Drawing Challenge

     This drawing challenge took me further in  my exploration of impertinent art than I had ever explored before. One fatal of mine that has followed me into my art is that I take myself too seriously. However, when dealing with impermanence there is no room for the seriousness of perfectionism when one’s are may as well be gone tomorrow. It was after contemplating these ideas of permanence and impermanence, the freedom that impermanence brings and the deceptive nature of things which seem permanent, that I arrived at my theme for this drawing challenge.

 



 I was drawn to the symbol of nature and leaves as representatives of impermanence. No one leaf lasts for more than a few years and yet a tree may survive for thousands of years.

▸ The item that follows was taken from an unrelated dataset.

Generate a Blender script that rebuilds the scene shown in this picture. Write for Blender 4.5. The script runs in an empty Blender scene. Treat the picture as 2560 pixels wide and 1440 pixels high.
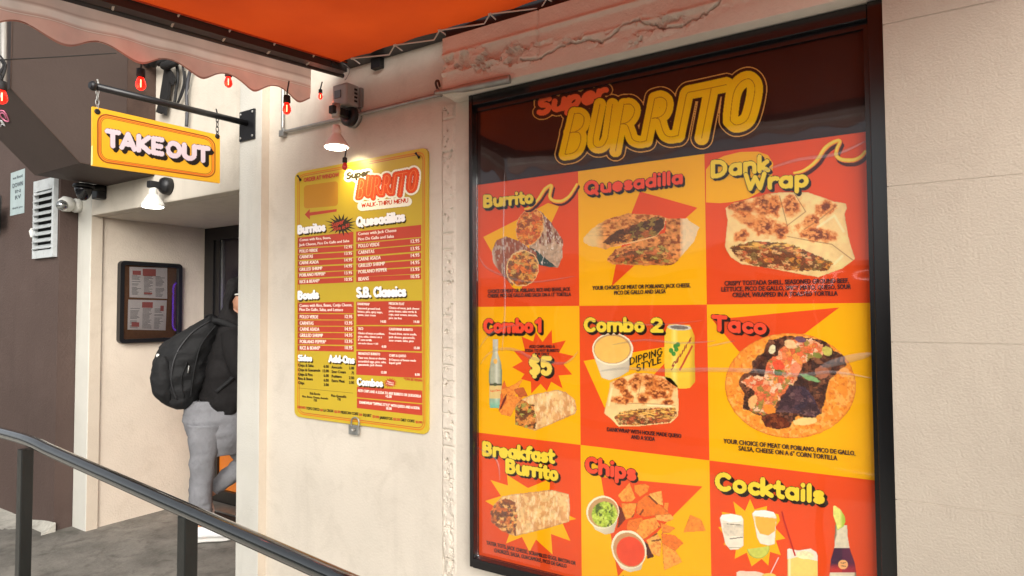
import bpy, bmesh, math, random
import numpy as np
from mathutils import Vector, Matrix
random.seed(7)
SC = bpy.context.scene
COL = SC.collection
R = math.radians

# ------------------------------------------------------------------ camera
CAMP = (0.0, -2.1, 1.46)
YAW, PITCH, ROLL, FPX = R(32.8), R(2.1), R(0.3), 1600.0
fv = np.array([-math.sin(YAW)*math.cos(PITCH), math.cos(YAW)*math.cos(PITCH), math.sin(PITCH)])
rv = np.cross(fv, [0, 0, 1.0]); rv /= np.linalg.norm(rv); uv = np.cross(rv, fv)
rv, uv = rv*math.cos(ROLL)-uv*math.sin(ROLL), uv*math.cos(ROLL)+rv*math.sin(ROLL)
cam = bpy.data.cameras.new("camera"); camo = bpy.data.objects.new("camera", cam); COL.objects.link(camo)
cam.sensor_width = 36.0; cam.lens = FPX/2560*36.0; cam.clip_start = 0.05; cam.clip_end = 500
camo.matrix_world = Matrix(((rv[0], uv[0], -fv[0], CAMP[0]), (rv[1], uv[1], -fv[1], CAMP[1]), (rv[2], uv[2], -fv[2], CAMP[2]), (0, 0, 0, 1)))
SC.camera = camo
# ------------------------------------------------------------------ light
world = bpy.data.worlds.new("World"); SC.world = world; world.use_nodes = True
wt = world.node_tree; bg = wt.nodes['Background']
sky = wt.nodes.new('ShaderNodeTexSky'); sky.sky_type = 'NISHITA'; sky.sun_disc = False
sky.sun_elevation = R(24); sky.sun_rotation = R(136); sky.dust_density = 3.0
hs = wt.nodes.new('ShaderNodeHueSaturation'); hs.inputs['Saturation'].default_value = 0.22
wt.links.new(sky.outputs[0], hs.inputs['Color']); wt.links.new(hs.outputs[0], bg.inputs[0])
bg.inputs[1].default_value = 0.11
sun = bpy.data.lights.new("sun", 'SUN'); suno = bpy.data.objects.new("sun", sun); COL.objects.link(suno)
sun.energy = 1.5; sun.angle = R(45); sun.color = (1.0, 0.96, 0.9)
d = Vector((math.sin(R(136))*math.cos(R(24)), math.cos(R(136))*math.cos(R(24)), math.sin(R(24))))
suno.rotation_euler = d.to_track_quat('Z', 'Y').to_euler()
SC.view_settings.view_transform = 'Standard'; SC.view_settings.look = 'None'
SC.view_settings.gamma = 1.0; SC.view_settings.use_curve_mapping = False
SC.view_settings.exposure = 0.95
SC.cycles.max_bounces = 8; SC.cycles.transparent_max_bounces = 12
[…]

And yet cities, which are panicles of human power and progress and appear to have permanent attributes, each crumble in due time.
                                    *Panama City on Green Leaf*

 I sought to continue to define the meaning of permanence and impermanence for myself in the second half of the project as well. The retrospection brought on by my other class (specifically ‘Stories worth Telling’ taught by Dr. Gurney) had brought to mind two childhood poems, “By The Sea Shore” and “My Shadow”, both by Robert Lewis Stevenson. It was perhaps these two poems combined with the Nature Cities I had made that inspired the shadow paintings.

 

 What began as a silhouette of a card board box meant to resemble the empty windows of an apartment building take on more character as the locations and window sills themselves change and the space becomes more occupied. I took a different picture all along the walk back to my dorm as I contemplated the spaces, people and things who have occupied my heart and mind as I have made this journey Home (Philippians 3:20-21).